You may call me lazy. I think after a whole day spent swearing, sweating and fuzting with the lights, garlands, ornaments and the stupid star that would not stay straight, one could never accuse me of being sloth-like. Those fluffed plastic boughs, drooping with heavy baubles and twinkling lights, represent time I could have been on Netflix. The sacrifice is real.

You may call me delusional. I think that an attempt to draw out the magical bubble of Christmas is forward thinking as fuck. Who wouldn’t want an extension of a time rife with:

  1. Presents!
  2. Unholy calorie counts!
  3. Weeknight drinking!
  4. Cheers’ing to everything and nothing!
  5. Vacation!

You may call me weak. I think it takes real courage and valour to defend this action, especially when every single person who comes over from Dec 26-Feb 15th feels the need to comment (read: judge.)

All those Nelly Naysayers who box up or murder their trees before the tinsel can choke a cat, hear me out.

The months leading up to Christmas are a tangled mess of commitments, shopping, lineups, sweating in winter coats, lists with sub-lists, obligations, phone calls to ensure older relatives know I’m still alive, budgets blown to shit, ONE dead light making an entire strand of lights completely useless, eating buttered or chocolate-covered things to make wrapping stacks of oblong gifts not feel like a punishment, all covered with a heavy blanket of tinny-speakered “PA RUM PA PUM PUM.”

I didn’t get a chance to sit and enjoy this tree before Christmas. Back then it served as the all-seeing living room overlord of me swigging deep from a wine bottle after I forgot to send Christmas cards, and swearing under my breath about buying my nieces Shopkins instead of paying rent. It daintily sat on all the Star Wars gifts that my kid thankfully adored after we took her to see the movie on December 24th. (If she hadn’t loved it we had zero back up plans. Well, I guess tossing the tree and gifts over the balcony and blaming the Grinch was our 11th hour option.)

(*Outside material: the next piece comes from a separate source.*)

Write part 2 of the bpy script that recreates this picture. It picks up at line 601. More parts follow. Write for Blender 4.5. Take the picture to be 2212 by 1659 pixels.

Now that the holiday horrors (and leftover After Eight mint squares) are just a bitter taste on the back of my tongue, NOW I can relax in front of the tree and admire how many Hallmark executives’ children we put through college. Reflect on my favourite moments of the holiday. (I swear to God when we took the BB-8 droid toy out of the box, “woke it up” and it beeped at us, a room full of hardened adults melted into their shoes.) Drink the last of the hot toddies and wiggle my swollen feet around in ridiculous candy-cane socks before the inevitable reality of January exercise makes me deeply regret my “eat like you’re never eating again” holiday appetite.

Christmas kicks my ass every year, but still — minute to minute, there is more beauty than bullshit.

I’m an adult now (gross) and I know that all good things must end (ugh) and life doesn’t have a Rewind button (stupid physics) but right now, my tree and me, we can absolutely hit Pause.